When it comes to what happens after a conviction, it’s one of the clearest signals for whether someone will reoffend. A 2008 study from the Urban Institute’s Justice Policy Center found that 71 percent of people who were released reported that their criminal record interfered with their ability to find work. They also noted that when wages were higher in the months right after release, the probability of reincarceration directly decreased.
The National Institute of Justice has funded ongoing studies examining expungement’s effects on employment, finding that record-clearing measurably increases employment rates and earnings among recipients.

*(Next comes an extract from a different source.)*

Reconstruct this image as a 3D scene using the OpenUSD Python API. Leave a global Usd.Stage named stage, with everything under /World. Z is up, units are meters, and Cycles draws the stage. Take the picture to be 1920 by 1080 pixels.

States with automatic expungement statutes, where records are cleared without requiring the person to file a petition, show higher rates of college attendance, college graduation, and average future income among eligible populations, compared to states where the person must handle the process manually, according to research cited by the American Bar Association.
Housing Access and the Compounding Effect
Housing and employment reinforce each other. Stable housing improves the probability of maintaining employment. Employment makes stable housing more attainable. A criminal record disrupts both simultaneously.
Landlords and property management agencies are well-known to do a background search on a person looking for a housing rental space. If one has a criminal history, then he or she can expect to be disqualified.
Research keeps showing that housing instability acts like a predictor of recidivism. Expungement becomes a factor too and undergoing it restores access to housing that otherwise would be off-limits.
The Second Chance Gap: Why Eligible People Don’t Apply
The Michigan expungement study published in the Harvard Law Review found that only 6.5 percent of people legally eligible for expungement in that state obtained it within five years of becoming eligible. Interviews with expungement attorneys pointed to several reasons:
- A lot of eligible people do not realize they qualify since the eligibility rules are intricate and they change a lot depending on offense type, the conviction date, and the specific state law
- The petition process makes you work through court systems on your own, without legal help. Undergoing the process alone make it difficult and act as a restrictive factor for many people who don’t have legal literacy or the necessary resources
- Filing fees, required paperwork, and mandatory waiting periods become logistical barriers that hit people hardest who are already dealing with economic distress
- Fear that applying will draw attention to a record that is currently being overlooked in practice
The year 2025 was the best year for reform in state legislatures since 2020 in terms of record reform, according to the Collateral Consequences Resource Center. Many states worked on implementing automatic expungement, a process that legislatively clears eligible records without filing a petition and consequently directly impacts the application gap.
The Broader Return on Expungement
A cost-benefit analysis found that expunging criminal records did net out as financial gains for the government, mainly through higher tax revenues, reduced public assistance spending, and lower criminal justice system expenses. The upsides do not stop with the person either. When someone lands stable employment, pays taxes, and doesn’t cycle back into the criminal justice system, that turns into a clear positive for the public institutions that first handled their case.
Still, expungement only works when people actually access it. The information on recidivism, job placement, and housing continues to show the same pattern across studies. The constraint is not the law but rather the gap between eligibility and access. For anyone who may qualify, the Collateral Consequences Resource Center’s 50-state comparison of expungement and sealing laws is a starting point for understanding what relief is available in any state.